Mit dem Wachstum der Blogosphäre nimmt auch die Menge unterschiedlicher Weblog- Formen zu. Sie bestehen oft aus einer Mischung von Kommentaren, Tagebuch-Einträgen und Kuriositäten aus dem Netz und dienen in erster Linie der Unterhaltung oder der persönlichen Selbstdarstellung im Internet. Neben diesen sehr persönlich gehaltenen Weblogs etablieren sich jedoch zunehmend auch Fach- Blogs, welche Fakten, Trends und Tipps zu einem bestimmten Thema veröffentlichen. Auch anerkannte Medien sind ernsthaft an dem Phänomen interessiert.

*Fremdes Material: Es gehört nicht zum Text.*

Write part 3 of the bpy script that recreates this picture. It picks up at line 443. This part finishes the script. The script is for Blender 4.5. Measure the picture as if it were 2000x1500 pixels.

Dies lässt sich schon daran erkennen, dass viele, der in Blogs diskutierten Themen, einfach von der etablierten Presse übernommen werden.
So ist es auch kein Wunder, das Mitarbeiter großer Unternehmen einen nicht geringen Teil ihrer Arbeitszeit vor ihrem Bildschirm verbringen, um systematisch die Diskussionen innerhalb der Blogs zu verfolgen. Sie versprechen sich dadurch ein schnelles und ehrliches Feedback. Diese Tatsache liefert zugleich eine Momentaufnahme der "Blogästhetik" - Weblogs bieten die Möglichkeit, direkt und ungefiltert gesellschaftliche Ereignisse aufzugreifen und zu präsentieren. So ist es nur logisch, dass momentan vorwiegend täglich und wöchentlich publizierende Medien diese Möglichkeiten nutzen. So sehr sich bei diesen Medien eine dauerhafte und zukunftsweisende Nutzung herauskristallisiert, so sehr ist der Einsatz von Blogs in größeren Verlagen derzeit unklar. Um nicht den Anschluss an die publizierende Gemeinschaft sowie an den Kunden zu verlieren, sollten diese Unternehmen jedoch schleunigst die Weichen stellen den Anschluss nicht zu verpassen.
Denn betrachtet man die erstaunliche Entwicklung der Blogosphäre, so muss man feststellen, dass sich der Zug bereits in volle Fahrt befindet. Es wird Zeit aufzuspringen.
Wir wünschen eine angenehme und erfolgreiche Reise!